The Guide
Wed, 24 June 2026

Cities / Berlin / Nelson Mandela School

Nelson Mandela School

A state-funded bilingual German-English international school in Wilmersdorf, part of the Staatliche Europa-Schule Berlin programme and an authorised IB Diploma school since 2005.

Nelson Mandela School campus
Nelson Mandela School, Bezirk Charlottenburg-Wilmersdorf. Photograph · School

Curriculum
IB
Founded
2000

A state-funded bilingual German-English international school in Wilmersdorf, part of the Staatliche Europa-Schule Berlin programme and an authorised IB Diploma school since 2005. No fees beyond IB exam costs, grades 1 to 13, students choose between the bilingual Abitur and the IB at the end.

NMS sits at the public-international intersection that Berlin does well: classes are taught in both German and English, places at the primary stage go to children from the SESB catchment by language profile, and an entrance exam runs for grades 7 to 10. The IB at senior school is genuinely free at the point of access except for the IBO exam fees.

Active families are visibly involved, fundraising for extras and bringing professional expertise into classrooms, and the international mix is real. The consistent criticism is administrative. Communication and scheduling can feel disorganised, teaching quality varies more from class to class than at a fee-paying private school, and parents who want a polished operation will find that frustrating. For families willing to lean in, the value for money is hard to beat in Berlin.

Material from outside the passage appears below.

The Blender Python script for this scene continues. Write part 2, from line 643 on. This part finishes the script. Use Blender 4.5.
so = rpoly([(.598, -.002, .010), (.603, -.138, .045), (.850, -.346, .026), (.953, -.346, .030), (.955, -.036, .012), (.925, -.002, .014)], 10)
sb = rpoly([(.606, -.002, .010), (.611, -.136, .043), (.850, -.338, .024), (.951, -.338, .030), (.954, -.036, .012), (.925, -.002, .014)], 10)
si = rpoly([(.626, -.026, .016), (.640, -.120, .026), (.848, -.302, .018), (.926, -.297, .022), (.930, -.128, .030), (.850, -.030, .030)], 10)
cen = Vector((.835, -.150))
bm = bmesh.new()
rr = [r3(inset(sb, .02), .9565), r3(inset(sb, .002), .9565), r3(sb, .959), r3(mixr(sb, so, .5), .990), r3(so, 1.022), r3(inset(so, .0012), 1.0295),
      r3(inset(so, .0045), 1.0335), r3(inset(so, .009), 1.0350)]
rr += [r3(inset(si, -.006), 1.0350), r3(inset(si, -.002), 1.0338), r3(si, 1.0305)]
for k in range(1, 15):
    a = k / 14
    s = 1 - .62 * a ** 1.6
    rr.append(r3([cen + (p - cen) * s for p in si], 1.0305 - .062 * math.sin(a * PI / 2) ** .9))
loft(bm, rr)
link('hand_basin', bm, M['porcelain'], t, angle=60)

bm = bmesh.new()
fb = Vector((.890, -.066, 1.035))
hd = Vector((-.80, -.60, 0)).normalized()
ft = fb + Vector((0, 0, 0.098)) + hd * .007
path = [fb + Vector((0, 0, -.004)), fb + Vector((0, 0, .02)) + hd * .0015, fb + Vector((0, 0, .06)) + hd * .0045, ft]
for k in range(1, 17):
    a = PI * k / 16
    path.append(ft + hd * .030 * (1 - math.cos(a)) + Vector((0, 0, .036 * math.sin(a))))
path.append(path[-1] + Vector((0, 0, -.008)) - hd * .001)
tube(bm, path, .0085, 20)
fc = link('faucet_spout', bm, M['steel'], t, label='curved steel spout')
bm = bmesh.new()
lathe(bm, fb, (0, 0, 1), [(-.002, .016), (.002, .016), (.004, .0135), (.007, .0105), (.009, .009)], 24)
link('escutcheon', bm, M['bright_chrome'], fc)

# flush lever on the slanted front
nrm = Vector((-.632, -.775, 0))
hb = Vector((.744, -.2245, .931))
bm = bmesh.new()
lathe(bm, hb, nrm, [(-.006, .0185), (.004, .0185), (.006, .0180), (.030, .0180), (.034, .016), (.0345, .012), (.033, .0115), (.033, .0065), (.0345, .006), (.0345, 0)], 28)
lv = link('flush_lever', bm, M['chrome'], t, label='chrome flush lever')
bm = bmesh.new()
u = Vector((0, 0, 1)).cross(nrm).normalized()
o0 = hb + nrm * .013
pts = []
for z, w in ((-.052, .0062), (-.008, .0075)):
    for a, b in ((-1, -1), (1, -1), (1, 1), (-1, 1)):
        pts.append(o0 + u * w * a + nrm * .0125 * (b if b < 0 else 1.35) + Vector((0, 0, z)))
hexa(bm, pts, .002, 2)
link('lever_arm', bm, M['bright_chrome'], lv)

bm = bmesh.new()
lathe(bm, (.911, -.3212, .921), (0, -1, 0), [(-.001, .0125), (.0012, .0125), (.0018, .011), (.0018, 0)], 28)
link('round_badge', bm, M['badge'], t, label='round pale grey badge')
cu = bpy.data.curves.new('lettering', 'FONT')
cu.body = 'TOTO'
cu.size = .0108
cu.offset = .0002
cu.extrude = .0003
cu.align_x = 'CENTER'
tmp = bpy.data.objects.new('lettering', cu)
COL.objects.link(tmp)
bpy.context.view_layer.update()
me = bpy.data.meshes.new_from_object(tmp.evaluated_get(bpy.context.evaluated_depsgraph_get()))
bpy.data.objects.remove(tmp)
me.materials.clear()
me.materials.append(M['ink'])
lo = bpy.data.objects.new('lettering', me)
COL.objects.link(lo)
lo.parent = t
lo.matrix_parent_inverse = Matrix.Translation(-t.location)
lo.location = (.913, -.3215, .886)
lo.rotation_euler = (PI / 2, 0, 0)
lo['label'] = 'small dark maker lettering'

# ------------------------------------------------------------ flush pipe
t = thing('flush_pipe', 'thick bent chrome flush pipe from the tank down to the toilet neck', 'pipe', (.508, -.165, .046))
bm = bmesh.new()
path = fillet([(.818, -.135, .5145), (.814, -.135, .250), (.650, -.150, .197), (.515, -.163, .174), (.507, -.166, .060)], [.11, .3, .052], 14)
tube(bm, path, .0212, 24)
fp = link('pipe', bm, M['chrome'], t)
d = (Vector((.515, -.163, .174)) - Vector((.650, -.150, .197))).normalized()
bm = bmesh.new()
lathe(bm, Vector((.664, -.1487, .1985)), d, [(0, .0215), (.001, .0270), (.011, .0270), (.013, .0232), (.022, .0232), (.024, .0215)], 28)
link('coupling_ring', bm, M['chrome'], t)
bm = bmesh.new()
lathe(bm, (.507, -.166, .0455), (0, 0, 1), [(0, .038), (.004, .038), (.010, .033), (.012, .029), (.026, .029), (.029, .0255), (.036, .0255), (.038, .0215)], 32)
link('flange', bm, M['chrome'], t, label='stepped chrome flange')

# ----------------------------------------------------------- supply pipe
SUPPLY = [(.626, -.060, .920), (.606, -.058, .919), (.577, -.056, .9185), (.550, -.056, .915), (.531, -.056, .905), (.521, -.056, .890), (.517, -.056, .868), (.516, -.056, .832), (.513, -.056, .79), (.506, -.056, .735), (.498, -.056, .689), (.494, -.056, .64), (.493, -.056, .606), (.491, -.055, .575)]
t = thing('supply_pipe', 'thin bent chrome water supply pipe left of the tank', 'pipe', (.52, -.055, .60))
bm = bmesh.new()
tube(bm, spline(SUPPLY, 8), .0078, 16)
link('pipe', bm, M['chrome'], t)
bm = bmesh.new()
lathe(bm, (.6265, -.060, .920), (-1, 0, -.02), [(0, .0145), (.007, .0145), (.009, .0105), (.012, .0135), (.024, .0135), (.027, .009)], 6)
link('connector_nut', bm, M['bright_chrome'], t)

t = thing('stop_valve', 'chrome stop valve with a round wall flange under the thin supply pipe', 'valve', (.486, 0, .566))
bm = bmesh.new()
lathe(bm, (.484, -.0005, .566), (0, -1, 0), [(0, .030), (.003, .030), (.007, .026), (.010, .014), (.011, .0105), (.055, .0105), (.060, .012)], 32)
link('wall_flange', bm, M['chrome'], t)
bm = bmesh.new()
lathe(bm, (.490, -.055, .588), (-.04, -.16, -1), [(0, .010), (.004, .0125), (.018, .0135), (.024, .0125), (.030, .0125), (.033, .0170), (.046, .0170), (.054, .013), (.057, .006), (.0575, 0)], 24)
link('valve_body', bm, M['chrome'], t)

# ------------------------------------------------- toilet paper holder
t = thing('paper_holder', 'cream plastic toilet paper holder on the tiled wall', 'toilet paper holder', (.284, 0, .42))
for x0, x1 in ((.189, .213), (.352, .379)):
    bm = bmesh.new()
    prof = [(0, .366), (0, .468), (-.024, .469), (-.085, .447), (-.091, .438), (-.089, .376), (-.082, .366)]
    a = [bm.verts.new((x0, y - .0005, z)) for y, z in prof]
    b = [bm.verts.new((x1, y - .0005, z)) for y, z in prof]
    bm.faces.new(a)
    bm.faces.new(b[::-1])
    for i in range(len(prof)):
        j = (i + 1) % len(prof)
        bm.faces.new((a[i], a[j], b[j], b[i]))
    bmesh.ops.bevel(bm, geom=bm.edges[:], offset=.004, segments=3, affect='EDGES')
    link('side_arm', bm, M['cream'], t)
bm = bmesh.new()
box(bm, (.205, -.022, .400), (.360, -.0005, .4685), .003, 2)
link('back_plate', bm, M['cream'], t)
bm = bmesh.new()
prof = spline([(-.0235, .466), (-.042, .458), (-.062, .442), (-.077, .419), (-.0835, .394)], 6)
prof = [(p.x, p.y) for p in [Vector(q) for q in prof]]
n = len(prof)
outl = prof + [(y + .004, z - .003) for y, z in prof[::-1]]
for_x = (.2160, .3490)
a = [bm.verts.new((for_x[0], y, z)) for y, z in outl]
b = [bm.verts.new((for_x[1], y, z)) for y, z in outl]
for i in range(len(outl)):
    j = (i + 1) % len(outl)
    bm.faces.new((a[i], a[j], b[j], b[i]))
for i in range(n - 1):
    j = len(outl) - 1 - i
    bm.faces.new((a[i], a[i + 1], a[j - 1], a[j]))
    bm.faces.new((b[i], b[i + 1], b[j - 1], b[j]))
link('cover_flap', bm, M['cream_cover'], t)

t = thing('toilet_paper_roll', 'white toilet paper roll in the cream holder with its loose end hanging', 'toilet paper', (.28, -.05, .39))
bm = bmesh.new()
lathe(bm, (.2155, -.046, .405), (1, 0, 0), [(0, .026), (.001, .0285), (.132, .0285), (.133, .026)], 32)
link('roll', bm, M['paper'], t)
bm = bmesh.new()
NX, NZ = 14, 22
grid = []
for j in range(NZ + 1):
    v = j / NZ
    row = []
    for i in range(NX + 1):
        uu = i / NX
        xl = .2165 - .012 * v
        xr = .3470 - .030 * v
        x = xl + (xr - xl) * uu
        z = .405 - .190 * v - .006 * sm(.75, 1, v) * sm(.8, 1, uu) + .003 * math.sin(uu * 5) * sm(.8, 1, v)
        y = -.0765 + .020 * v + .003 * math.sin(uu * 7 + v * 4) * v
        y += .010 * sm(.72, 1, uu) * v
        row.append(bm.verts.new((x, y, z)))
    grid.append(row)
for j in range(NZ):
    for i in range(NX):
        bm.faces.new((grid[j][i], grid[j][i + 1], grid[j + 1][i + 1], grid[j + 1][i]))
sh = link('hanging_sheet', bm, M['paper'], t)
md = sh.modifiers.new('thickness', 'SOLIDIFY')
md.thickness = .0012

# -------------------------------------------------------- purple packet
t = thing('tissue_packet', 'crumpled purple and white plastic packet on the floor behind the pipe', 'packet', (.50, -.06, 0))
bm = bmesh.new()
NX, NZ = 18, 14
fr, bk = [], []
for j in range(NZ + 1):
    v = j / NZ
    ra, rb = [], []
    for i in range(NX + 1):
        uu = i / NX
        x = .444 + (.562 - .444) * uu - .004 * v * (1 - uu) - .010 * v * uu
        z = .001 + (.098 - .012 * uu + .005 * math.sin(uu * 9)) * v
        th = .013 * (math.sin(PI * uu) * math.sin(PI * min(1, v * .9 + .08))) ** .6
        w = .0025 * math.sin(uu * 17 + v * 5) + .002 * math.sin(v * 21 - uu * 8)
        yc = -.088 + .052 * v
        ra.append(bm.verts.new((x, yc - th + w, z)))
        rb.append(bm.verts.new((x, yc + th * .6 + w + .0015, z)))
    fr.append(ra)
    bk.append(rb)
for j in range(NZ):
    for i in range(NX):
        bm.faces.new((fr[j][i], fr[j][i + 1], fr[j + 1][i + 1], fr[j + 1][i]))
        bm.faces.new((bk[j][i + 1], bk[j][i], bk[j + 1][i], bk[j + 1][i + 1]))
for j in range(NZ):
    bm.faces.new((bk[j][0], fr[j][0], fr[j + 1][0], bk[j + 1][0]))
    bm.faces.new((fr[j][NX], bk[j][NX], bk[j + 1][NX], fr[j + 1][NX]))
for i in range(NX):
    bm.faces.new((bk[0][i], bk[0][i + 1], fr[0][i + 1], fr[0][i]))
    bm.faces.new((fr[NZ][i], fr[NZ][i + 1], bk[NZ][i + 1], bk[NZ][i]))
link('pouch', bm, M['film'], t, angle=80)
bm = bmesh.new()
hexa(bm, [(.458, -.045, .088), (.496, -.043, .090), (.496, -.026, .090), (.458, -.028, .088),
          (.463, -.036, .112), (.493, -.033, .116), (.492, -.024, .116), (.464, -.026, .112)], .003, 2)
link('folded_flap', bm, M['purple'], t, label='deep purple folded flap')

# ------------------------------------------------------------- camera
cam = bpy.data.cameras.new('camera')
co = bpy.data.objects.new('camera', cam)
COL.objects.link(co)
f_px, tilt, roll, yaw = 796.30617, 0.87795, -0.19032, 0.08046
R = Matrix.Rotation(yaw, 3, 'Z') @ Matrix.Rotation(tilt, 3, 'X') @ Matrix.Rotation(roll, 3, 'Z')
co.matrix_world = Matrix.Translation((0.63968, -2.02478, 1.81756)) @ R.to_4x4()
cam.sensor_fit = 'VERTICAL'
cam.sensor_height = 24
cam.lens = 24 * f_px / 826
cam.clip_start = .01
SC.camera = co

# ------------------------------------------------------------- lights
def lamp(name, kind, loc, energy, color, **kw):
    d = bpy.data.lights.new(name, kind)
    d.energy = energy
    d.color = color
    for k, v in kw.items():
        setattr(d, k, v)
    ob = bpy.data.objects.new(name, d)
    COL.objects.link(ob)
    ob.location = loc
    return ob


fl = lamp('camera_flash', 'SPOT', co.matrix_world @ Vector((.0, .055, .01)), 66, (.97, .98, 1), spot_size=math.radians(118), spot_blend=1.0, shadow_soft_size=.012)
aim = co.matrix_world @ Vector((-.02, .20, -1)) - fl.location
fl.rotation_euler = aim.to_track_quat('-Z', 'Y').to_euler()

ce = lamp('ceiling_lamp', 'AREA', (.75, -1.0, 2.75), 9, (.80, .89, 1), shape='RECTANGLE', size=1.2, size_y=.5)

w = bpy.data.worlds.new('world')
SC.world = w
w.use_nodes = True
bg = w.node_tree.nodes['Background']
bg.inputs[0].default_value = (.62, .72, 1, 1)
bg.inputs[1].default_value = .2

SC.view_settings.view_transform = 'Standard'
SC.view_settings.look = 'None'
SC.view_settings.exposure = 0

A state-funded bilingual school sitting inside the Berlin public system, which sets the whole frame. No fees, a Wilmersdorf address, and a roster that runs from grade 1 through the Abitur or the IB Diploma, with classes split roughly half in English and half in German and most subjects co-taught by a German and an English-speaking pair. Admission is restricted to families judged internationally mobile, and an English language test sorts incoming children into mother-tongue or partner-tongue status. The cohort spans more than sixty nationalities and the parent body is active and vocal. Views split sharply between families who love the diversity and engaged community and those who find the academics uneven and the facilities recognisably public-sector.

Positives

  • Bilingual model and dual qualifications. Genuine 50/50 English-German teaching across the school, with paired German and English-speaking teachers in most rooms. Sixth form runs both the bilingual Abitur and the IB Diploma, an unusual pairing for a state school in Berlin.
  • Diversity of the cohort. Children come from more than sixty countries and the staff room is similarly mixed. The school describes itself as a miniature UN and families who value that find the social mix genuinely international rather than ornamental.
  • Parent community. An engaged elternvertretung carries real weight in school life, fundraising and running extras. Families willing to put time in tend to feel rewarded by it.
  • No fees. Sits inside the Berlin state system, so there is no tuition. For mobile families on local terms rather than corporate packages, the financial gap with private international schools in Berlin is large.

Considerations

  • Restrictive admissions. Only families considered internationally mobile are admitted, with diplomatic and journalist postings often cited as the clearest fit. Working for a multinational does not automatically qualify, and an English assessment screens incoming children. Places are scarce and the bar for fit is real.
  • Academic consistency. Parent reviews are polarised. Some describe encouraging teachers and a strong soft-skills education; others say teaching in the primary years is inflexible and that families expecting private-school responsiveness for free will be disappointed. Quality varies team by team.
  • Public-sector facilities. Building and resources sit at Berlin state-school level rather than the polish of the international fee-paying tier. Families compare and notice.
  • Community fit. Some families describe a warm internationally minded community; others feel the parent body is more local than the marketing suggests, with the one-non-German-parent threshold leaving the day-to-day feel closer to a German Gymnasium than an expat hub.